Exercise requirements:
Copy exactly the lines from the start of the material through the line with "stool('red plastic stool farther". Pictures stay out of the copy.

Scripts that build scenes
* start *
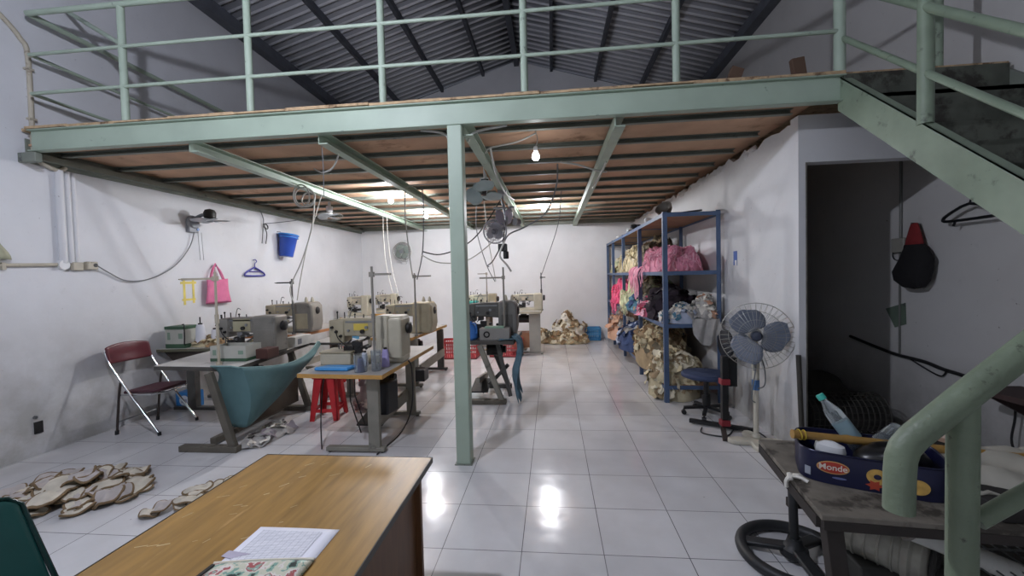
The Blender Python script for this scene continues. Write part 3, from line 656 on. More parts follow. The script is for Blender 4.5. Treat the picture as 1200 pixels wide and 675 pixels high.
# red stools
def stool(label, x, y, rz=0., h=.52, w=.34):
    t = thing('plastic_stool', label, 'stool', (x, y, 0), 'red stools')
    m = MB(); m.bx(x-w*.4, x+w*.4, y-w*.4, y+w*.4, h-.03, h); m.bx(x-w*.42, x+w*.42, y-w*.42, y+w*.42, h-.055, h-.028); m.build('seat', redp, t, bevel=.012)
    for sx in (-1, 1):
        for sy in (-1, 1):
            m = MB(); tx, ty = x+sx*w*.36, y+sy*w*.36; bx_, by_ = x+sx*w*.5, y+sy*w*.5
            q = .045
            m.prism([(tx, ty, h-.04), (tx-sx*q*2.2, ty, h-.04), (bx_-sx*q*1.2, by_, 0), (bx_, by_, 0)], (0, -sy*.012, 0))
            m.prism([(tx, ty, h-.04), (tx, ty-sy*q*2, h-.04), (bx_, by_-sy*q*1.3, 0), (bx_, by_, 0)], (-sx*.012, 0, 0))
            m.build('leg', redp, t)
    for sx in (-1, 1):
        k = w*.5-.02
        m = MB(); m.bx(x-k*.93, x+k*.93, y+sx*k*.95-.006, y+sx*k*.95+.006, .1, .14); m.build('brace', redp, t)
        m = MB(); m.bx(x+sx*k*.95-.006, x+sx*k*.95+.006, y-k*.93, y+k*.93, .1, .14); m.build('brace', redp, t)
    t.rotation_euler = (0, 0, rz); return t
stool('red plastic stool beside the nearest yellow-edged sewing table', -2.08, 2.36, .12, .56)
stool('red plastic stool farther back under the side table with the blue box', -2.62, 3.85, 0, .6)

# crates with slatted sides
def crate(label, x0, x1, y0, y1, h, mat, group=None):
    t = thing('plastic_crate', label, 'crate', ((x0+x1)/2, (y0+y1)/2, 0), group)
    m = MB(); m.bx(x0, x1, y0, y1, 0, .015); m.build('crate_floor', mat, t)
    m = MB()
    for z0, z1 in ((.0, .04), (h*.5-.012, h*.5+.012), (h-.05, h)):
        m.bx(x0, x1, y0, y0+.012, z0, z1); m.bx(x0, x1, y1-.012, y1, z0, z1); m.bx(x0, x0+.012, y0, y1, z0, z1); m.bx(x1-.012, x1, y0, y1, z0, z1)
    n = int((x1-x0)/.045)
    for i in range(n+1):
        x = x0+(x1-x0-.016)*i/n; m.bx(x, x+.018, y0+.001, y0+.011, 0, h); m.bx(x, x+.018, y1-.011, y1-.001, 0, h)
    n = int((y1-y0)/.045)
    for i in range(n+1):
        y = y0+(y1-y0-.016)*i/n; m.bx(x0+.001, x0+.011, y, y+.018, 0, h); m.bx(x1-.011, x1-.001, y, y+.018, 0, h)
    m.build('slatted_sides', mat, t)
    m = MB(); m.bx(x0-.012, x1+.012, y0-.012, y0+.004, h-.02, h); m.bx(x0-.012, x1+.012, y1-.004, y1+.012, h-.02, h); m.bx(x0-.012, x0+.004, y0, y1, h-.02, h); m.bx(x1-.004, x1+.012, y0, y1, h-.02, h); m.build('rim', mat, t)
    return t
crate('faded red plastic crate on the floor, left of the green post', -1.64, -.86, 5.82, 6.3, .37, redc, 'red crates')
crate('faded red plastic crate on the floor behind the dark table, right of the post', -.62, .06, 6.0, 6.5, .37, redc, 'red crates')
crate('blue plastic crate on the floor at the foot of the back wall', 1.52, 1.92, 8.05, 8.4, .32, M('crate_blue_plastic', '3f86b8', .45))

# spools and small things
cone_w = M('white_thread', 'd9dbe2', .8, var=.05); cone_p = M('lilac_thread', 'a89fce', .8, var=.06); cone_d = M('slate_blue_thread', '5b6288', .8, var=.08)
def spool(label, x, y, z, r_, h, mat, pin=None):
    t = thing('thread_cone', label, 'thread cone', (x, y, z))
    m = MB(); m.lathe((x, y, z), [(r_*.9, 0), (r_*1.05, .012), (r_, h*.2), (r_*.8, h*.85), (r_*.66, h)], 20); m.build('thread', mat, t)
    m = MB(); m.cyl((x, y, z+h), (x, y, z+h+.018), r_*.42); m.build('cone_core', dark, t)
    if pin: m = MB(); m.cyl((x, y, z+h), (x, y, z+h+pin), .008, n=8); m.build('spindle', dark, t)
    return t
spool('lilac thread cone standing right on the nearest sewing machine table', -1.00, 1.58, .80, .04, .18, cone_p)
spool('white thread cone in front of the nearest beige sewing machine', -1.24, 1.62, .80, .035, .14, cone_w)
spool('slate-blue thread cone in the clear cup at the front of the nearest table', -1.16, 1.36, .80, .036, .13, cone_d)
spool('tall white thread cone on a spindle by the left wall', -4.02, 2.62, .89, .062, .26, cone_w, .1)
spool('short white thread cone just right of the tall white one at left wall', -3.9, 2.72, .87, .05, .2, cone_w)
t = thing('spindle_rod', 'thin dark upright rod on the left wall table, right of the white cones', 'rod', (-3.74, 2.75, .85))
m = MB(); m.cyl((-3.76, 2.7, .85), (-3.775, 2.7, 1.27), .012, n=10); m.build('rod', dark, t); m = MB(); m.cyl((-3.76, 2.7, .85), (-3.76, 2.7, .865), .05); m.build('rod_base', steel, t)
cupm = M('clear_plastic_cup', 'e4eaf0', .08, var=.02, trans=.92)
m = MB(); m.lathe((-1.16, 1.36, .801), [(.06, 0), (.066, .17), (.062, .17), (.056, .006), (.0, .006)], 24); tag(m.build('clear_cup', cupm, o=(-1.16, 1.36, .80)), 'clear plastic cup holding a slate-blue cone on the nearest sewing table', 'cup')
m = MB(); m.lathe((-1.02, 1.40, .801), [(.045, 0), (.05, .2), (.046, .2), (.041, .006), (.0, .006)], 24); tag(m.build('clear_tumbler', cupm, o=(-1.02, 1.40, .80)), 'tall clear plastic tumbler by the grey pole on the nearest sewing table', 'cup')
tr = thing('blue_tray', 'bright blue plastic tray on the front left of the nearest sewing table', 'tray', (-1.5, 1.4, .80))
m = MB(); m.prism([(-1.66, 1.38, .802), (-1.30, 1.36, .802), (-1.28, 1.50, .802), (-1.58, 1.52, .802)], (0, 0, .035)); m.build('tray_body', M('bright_blue_plastic', '4a9bdc', .35), tr, bevel=.012)
m = MB(); m.bar((-1.64, 1.385, .838), (-1.31, 1.365, .838), .012, .01); m.build('tray_rim', M('pale_blue_rim', '76b6e8', .35), tr)
bb = thing('machine_oil_pan', 'beige metal box with a lid left of the nearest beige sewing machine', 'box', (-1.72, 1.75, .8))
m = MB(); m.bx(-1.76, -1.42, 1.66, 1.95, .80, .92); m.build('pan_body', beige_l, bb, bevel=.01)
m = MB(); m.bx(-1.765, -1.41, 1.655, 1.955, .921, .94); m.build('pan_lid', beige, bb, bevel=.006)
sideb = thing('blue_box', 'small light blue box on the little side table behind the red stool', 'box', (-2.2, 3.2, .83))
m = MB(); m.bx(-2.36, -2.12, 3.05, 3.3, .831, .99); m.build('box_body', M('sky_blue_card', '5aa3cf', .5), sideb, bevel=.006)
m = MB(); m.bx(-2.365, -2.115, 3.045, 3.305, .99, 1.0); m.build('box_lid', M('pale_sky_card', '8cbfdd', .5), sideb)
m = MB(); m.tube([(-2.14, 3.0, .855), (-2.0, 2.99, .85), (-2.26, 3.02, .9)], .022, 8, sm=4); tag(m.build('white_tube', whitep, o=(-2.14, 3.0, .83)), 'short white plastic tube in front of the light blue box', 'tube')
def box_carton(name, label, x0, x1, y0, y1, z, h, rz=0.):
    t = thing(name, label, 'carton', ((x0+x1)/2, (y0+y1)/2, z))
    m = MB(); w_ = .006
    for a in ((x0, x1, y0, y0+w_), (x0, x1, y1-w_, y1), (x0, x0+w_, y0+w_, y1-w_), (x1-w_, x1, y0+w_, y1-w_)): m.bx(*a, z, z+h)
    m.bx(x0, x1, y0, y1, z, z+.006); m.build('carton_walls', M('grey_white_card', 'b5b5ab', .7, var=.08), t)
    m = MB(); m.bx(x0-.002, x1+.002, y0-.002, y1+.002, z+.001, z+h*.2); m.build('green_band', M('dark_green_print', '3c5a43', .6), t)
    m = MB(); m.bx(x0+.03, x0+.07, y0-.0025, y0, z+h*.4, z+h*.75); m.build('green_emblem', M('pale_green_print', '7f9683', .6), t)
    m = MB(); m.bx(x1-.09, x1-.03, y0-.0025, y0, z+h*.45, z+h*.7); m.build('green_emblem', M('pale_green_print', '7f9683', .6), t)
    return t
box_carton('open_carton', 'open white carton with green base band on the left table before the machine', -3.04, -2.62, 1.68, 1.92, .84, .17)
t = box_carton('tall_carton', 'white carton with green top and bottom bands at the left wall', -4.42, -4.14, 2.5, 2.72, .85, .28)
m = MB(); m.bx(-4.425, -4.135, 2.495, 2.725, 1.10, 1.14); m.build('green_top_band', M('dark_green_print', '3c5a43', .6), t)
m = MB(); m.tube([(-4.16, 2.49, 1.16), (-4.12, 2.48, 1.15), (-4.13, 2.48, .9)], .008, 6, sm=3); m.build('black_strap', blackm, t)
m = MB(); m.bx(-2.6, -2.46, 1.8, 2.0, .84, .95); tag(m.build('brown_box', M('dark_brown_card', '4d2f29', .7), o=(-2.53, 1.9, .84), bevel=.006), 'small dark brown box right of the open carton on the left table', 'box')
gb = thing('small_carton', 'small white box beside the pillar of the left grey machine', 'box', (-2.66, 2.72, .84))
m = MB(); m.bx(-2.76, -2.62, 2.55, 2.9, .84, .97); m.build('box_body', M('dull_white_card', 'c4c3bd', .6), gb, bevel=.004); m = MB(); m.bx(-2.62, -2.617, 2.6, 2.68, .87, .94); m.build('grey_print', M('grey_ink', '777a80', .6), gb)

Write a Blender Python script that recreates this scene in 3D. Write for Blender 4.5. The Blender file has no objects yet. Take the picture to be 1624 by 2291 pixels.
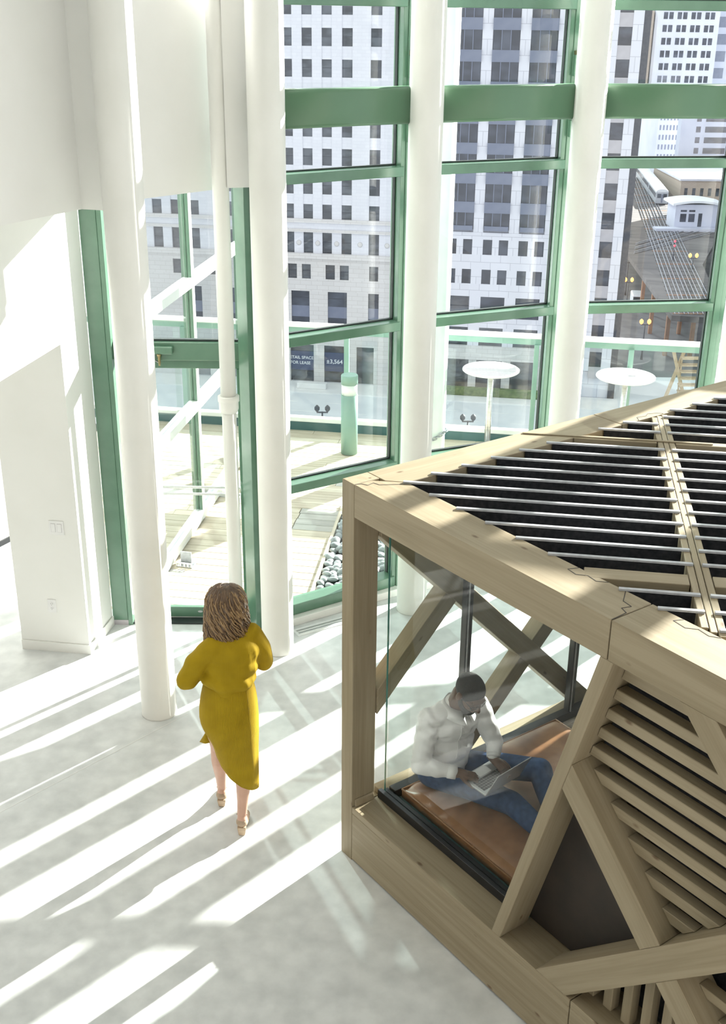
import bpy, bmesh, math, random
from mathutils import Vector, Matrix
V = Vector
random.seed(7)
scene = bpy.context.scene
COL = scene.collection

# ---------------------------------------------------------------- camera, sky, sun, exposure
CAM_H, PITCH, ROLL, FPX = 4.8, math.radians(23.25), math.radians(0.616), 2563.0
fw = V((0, math.cos(PITCH), -math.sin(PITCH)))
up0 = V((0, math.sin(PITCH), math.cos(PITCH)))
rt0 = V((1, 0, 0))
rt = math.cos(ROLL) * rt0 + math.sin(ROLL) * up0
up = math.cos(ROLL) * up0 - math.sin(ROLL) * rt0
cam_data = bpy.data.cameras.new("camera")
cam_data.sensor_fit = 'VERTICAL'
cam_data.sensor_height = 36.0
cam_data.lens = FPX / 2291.0 * 36.0
cam_data.clip_end = 2000
cam = bpy.data.objects.new("camera", cam_data)
cam.matrix_world = Matrix(((rt.x, up.x, -fw.x, 0), (rt.y, up.y, -fw.y, 0), (rt.z, up.z, -fw.z, CAM_H), (0, 0, 0, 1)))
COL.objects.link(cam)
scene.camera = cam

world = bpy.data.worlds.new("sky")
scene.world = world
world.use_nodes = True
bg = world.node_tree.nodes["Background"]
bg.inputs[0].default_value = (0.93, 0.965, 1.0, 1)
bg.inputs[1].default_value = 1.42


def sun_lamp(name, az_deg, el_deg, strength, color, angle):
    d = bpy.data.lights.new(name, 'SUN')
    d.energy = strength
    d.color = color
    d.angle = math.radians(angle)
    o = bpy.data.objects.new(name, d)
    az, el = math.radians(az_deg), math.radians(el_deg)
    to_sun = V((math.sin(az) * math.cos(el), math.cos(az) * math.cos(el), math.sin(el)))
    o.rotation_euler = to_sun.to_track_quat('Z', 'Y').to_euler()
    o.location = to_sun * 60
    COL.objects.link(o)
    return o


sun_lamp("sun", 43.3, 19.4, 25.0, (1.0, 0.955, 0.88), 0.6)
# sunlight thrown back by the glass fronts across the street
sun_lamp("sun_glint", -25.0, 27.0, 1.8, (0.86, 1.0, 0.93), 0.6)

scene.view_settings.view_transform = 'Standard'
scene.view_settings.look = 'None'
scene.view_settings.gamma = 1.0
scene.view_settings.use_curve_mapping = False
scene.view_settings.exposure = 0.0
scene.cycles.use_denoising = True
scene.cycles.transparent_max_bounces = 40
scene.cycles.max_bounces = 10
scene.cycles.caustics_reflective = False
scene.cycles.caustics_refractive = False


# ---------------------------------------------------------------- materials
def new_mat(name, color, rough=0.5, metal=0.0, spec=0.5):
    m = bpy.data.materials.new(name)
    m.use_nodes = True
    b = m.node_tree.nodes["Principled BSDF"]
    b.inputs["Base Color"].default_value = (*color, 1)
    b.inputs["Roughness"].default_value = rough
    b.inputs["Metallic"].default_value = metal
    b.inputs["Specular IOR Level"].default_value = spec
    return m, m.node_tree, b


def noisy(name, c1, c2, scale=(4, 4, 4), rough=0.6, metal=0.0, spec=0.5, detail=5.0, bump=0.0, lo=0.35, hi=0.65, coord='Object', rnd=0.0):
    m, nt, b = new_mat(name, c1, rough, metal, spec)
    tc = nt.nodes.new("ShaderNodeTexCoord")
    mp = nt.nodes.new("ShaderNodeMapping")
    mp.inputs["Scale"].default_value = scale
    nt.links.new(tc.outputs[coord], mp.inputs["Vector"])
    if rnd:
        oi = nt.nodes.new("ShaderNodeObjectInfo")
        mu = nt.nodes.new("ShaderNodeMath"); mu.operation = 'MULTIPLY'; mu.inputs[1].default_value = rnd
        nt.links.new(oi.outputs["Random"], mu.inputs[0])
        nt.links.new(mu.outputs[0], mp.inputs["Location"])
    nz = nt.nodes.new("ShaderNodeTexNoise")
    nz.inputs["Scale"].default_value = 1.0
    nz.inputs["Detail"].default_value = detail
    nt.links.new(mp.outputs[0], nz.inputs["Vector"])
    cr = nt.nodes.new("ShaderNodeValToRGB")
    cr.color_ramp.elements[0].position = lo
    cr.color_ramp.elements[1].position = hi
    cr.color_ramp.elements[0].color = (*c1, 1)
    cr.color_ramp.elements[1].color = (*c2, 1)
    nt.links.new(nz.outputs["Fac"], cr.inputs["Fac"])
    nt.links.new(cr.outputs["Color"], b.inputs["Base Color"])
    if bump:
        bp = nt.nodes.new("ShaderNodeBump")
        bp.inputs["Strength"].default_value = bump
        bp.inputs["Distance"].default_value = 0.01
        nt.links.new(nz.outputs["Fac"], bp.inputs["Height"])
        nt.links.new(bp.outputs["Normal"], b.inputs["Normal"])
    return m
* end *
Solution:
The Blender Python script for this scene continues. Write part 3, from line 656 on. More parts follow. The script is for Blender 4.5. Treat the picture as 1200 pixels wide and 675 pixels high.
# red stools
def stool(label, x, y, rz=0., h=.52, w=.34):
    t = thing('plastic_stool', label, 'stool', (x, y, 0), 'red stools')
    m = MB(); m.bx(x-w*.4, x+w*.4, y-w*.4, y+w*.4, h-.03, h); m.bx(x-w*.42, x+w*.42, y-w*.42, y+w*.42, h-.055, h-.028); m.build('seat', redp, t, bevel=.012)
    for sx in (-1, 1):
        for sy in (-1, 1):
            m = MB(); tx, ty = x+sx*w*.36, y+sy*w*.36; bx_, by_ = x+sx*w*.5, y+sy*w*.5
            q = .045
            m.prism([(tx, ty, h-.04), (tx-sx*q*2.2, ty, h-.04), (bx_-sx*q*1.2, by_, 0), (bx_, by_, 0)], (0, -sy*.012, 0))
            m.prism([(tx, ty, h-.04), (tx, ty-sy*q*2, h-.04), (bx_, by_-sy*q*1.3, 0), (bx_, by_, 0)], (-sx*.012, 0, 0))
            m.build('leg', redp, t)
    for sx in (-1, 1):
        k = w*.5-.02
        m = MB(); m.bx(x-k*.93, x+k*.93, y+sx*k*.95-.006, y+sx*k*.95+.006, .1, .14); m.build('brace', redp, t)
        m = MB(); m.bx(x+sx*k*.95-.006, x+sx*k*.95+.006, y-k*.93, y+k*.93, .1, .14); m.build('brace', redp, t)
    t.rotation_euler = (0, 0, rz); return t
stool('red plastic stool beside the nearest yellow-edged sewing table', -2.08, 2.36, .12, .56)
stool('red plastic stool farther back under the side table with the blue box', -2.62, 3.85, 0, .6)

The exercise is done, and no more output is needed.